Does Brexit show us how poor we are at making informed choices — and can we learn something from GIT?
The recent referendum in the UK on whether the country should remain a part of the European Union has highlighted many divisions across many fault lines, but the thing that stood out for me was howpoorly informed the entire debate was — on both sides.
The leave campaign used outright lies and misinformation to convince people that all their problems were the fault of immigrants whilst the remain campaign tried to convince people to vote remain with the fear of the impact to the economy — an economy that was already failing most people in the country.
So the vote happened and the country woke with the mother of all hangovers wondering what the hell happened last night. Very quickly the leave campaign backtracked, the Daily Mail started printing stories about the negative effects of leaving — prompting many readers to ask why they weren’t told this before the vote, and journalists scurried around interviewing bemused ‘leavers’ now claiming to regret their decisions, not actually expecting the vote to go the way it did.
What was lacking from all of this was any real analysis of the impact of the vote, in either direction. Nobody on either side seemed have any credible data to back up their claims and no real analysis seems to have taken place. Why not? Were the number of variables just too great for deep blue to process? Is our economy so complex and unpredictable that no modelling could have been done? Maybe it was — or maybe people were just sick of listening to experts?
It got me pondering the future of politics. Our world feels more complex and confusing than ever. The old narratives of good vs evil that the media used to cling onto have been shattered by wars where nobody is ‘good’ and where politics seems so disconnected from our lives and powerless in the face of globalised capitalism that politicians don’t know who to blame anymore. The rich are bad, but we need them. The poor need help but they are clearly not trying hard enough. There aren’t any jobs — but the economy is growing, unemployment is down but food banks have never been busier. Immigrants are bad, but we need to help refugees…don’t we…or do we…?
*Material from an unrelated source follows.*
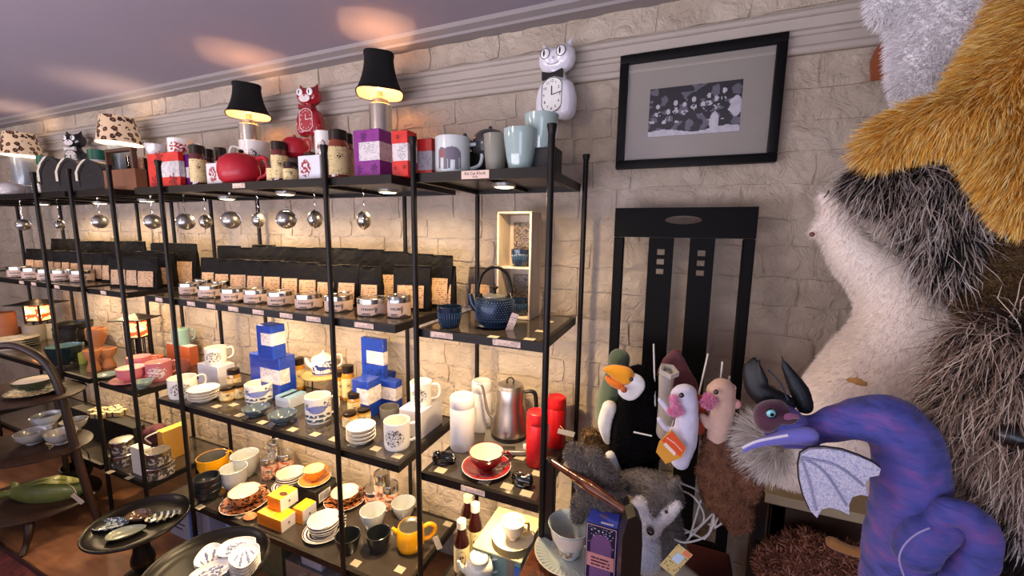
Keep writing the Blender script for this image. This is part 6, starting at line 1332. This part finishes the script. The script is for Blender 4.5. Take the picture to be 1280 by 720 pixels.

Perhaps it’s time to admit defeat. Maybe the decisions we are faced with are just too complex and confusing for our puny distracted minds. Maybe it’s time to hand responsibility for our economy and the distribution of wealth over to the algorithms? Sure — they mess up from time to time and wipe millions of the price of stocks — but only for a few milliseconds — and who cares about stock prices anyway? Do stock prices get you a job? Do stock prices put food on the table? Companies don’t go under because of their stock value — CEO’s and board members get fired, sorry — resign — because of it, but nobody is shedding a tear given the severance packages they tend to negotiate.
What if we open sourced our politics? What if we treated it like version control — what if we could all make pull requests to the algorithms to tweak the distribution of wealth for instance? We need more money for healthcare, fine — make a pull request — get it peer reviewed and if enough people like it, the change gets merged. If it doesn’t work — we revert the change and try something else. Our current politics is too slow. We need Lean politics. We need to create Minimum Viable Policies that we do some user testing on, get their feedback, refine and rebuild.
Our current political systems don’t work. They are outdated and too easily corrupted. Whatever we do next — we at least need version control so we can see who made that stupid commit and messed up our economy. Oh — it was Thatcher and Reagan — will somebody please revert their changes!